Hablar de agua y de ríos en Aragón es tan delicado como sacar a
colación la lógica, o no, de las grandes infraestructuras, cuyo poder
transformador tanto hemos sobrevalorado en esta bendita (y atontada)
Tierra Noble. Es curioso que en estos momentos alucinemos con una
crecida ordinaria del Ebro, cuyos supuestos daños no tienen tanto que
ver con la naturaleza del fenómeno en sí como con la pésima gestión de
una cuenca fluvial reguladísima donde se viene aspirando a canalizar y
controlar todo recurso hídrico sin tener en cuenta el coste, la
rentabilidad y el sentido común.
Si atendemos a las series
históricas, 1.800 metros cúbicos por segundo eran hasta hace muy poco un
caudal razonable y normal en determinadas épocas del año. Otra cosa es
que últimamente nos hayamos acostumbrado a ver nuestros ríos casi secos,
secos del todo... o transmutados en charcos dominado por las algas y
las larvas de mosquito y mosca negra (como ocurre en Zaragoza gracias al
dichoso azud). Los cauces han sido invadidos (su increíble reducción
puede constatarse a través de la fotografía aérea sistematizada a partir
de los años 60). La explotación de los pantanos (para regar o producir
energía) ha impuesto su ley. Finalmente, la sensación de los habitantes
de las riberas toma por excepcional lo normal (esos 1.800 metros cúbicos
por segundo) y viceversa (las láminas artificiales de agua muerta) .

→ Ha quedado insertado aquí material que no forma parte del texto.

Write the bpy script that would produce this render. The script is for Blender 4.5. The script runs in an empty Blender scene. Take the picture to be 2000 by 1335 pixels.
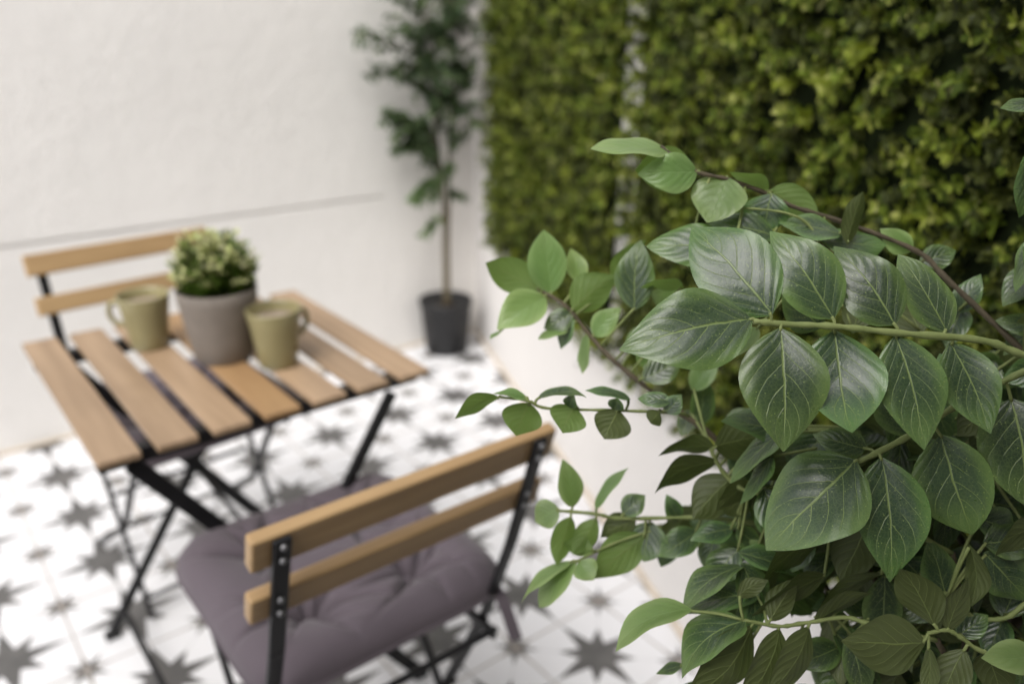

Las crecidas son buenas. Depuran las aguas, limpian los cauces,
rellenan los acuíferos, colman los pantanos (que sí, que también son
necesarios), mantienen el delta y dan fe de que los ríos aún están vivos
(o medio vivos). En Aragón no ha habido forma de que conceptos tan
sencillos encajasen en el imaginario colectivo. Tal vez porque todos
tenemos un abuelo labrador, o porque desde siempre nos hemos cocido en
la salsa de las falsas verdades que interesan no tanto a los labradores
como a las grandes constructoras, las consultoras de ingeniería, las
cúpulas de los sistemas de riego, los políticos facilones (incluidos los
sobrecogedores) y los comunicadores oficiosos. ¡Ay, madre... Qué cruz!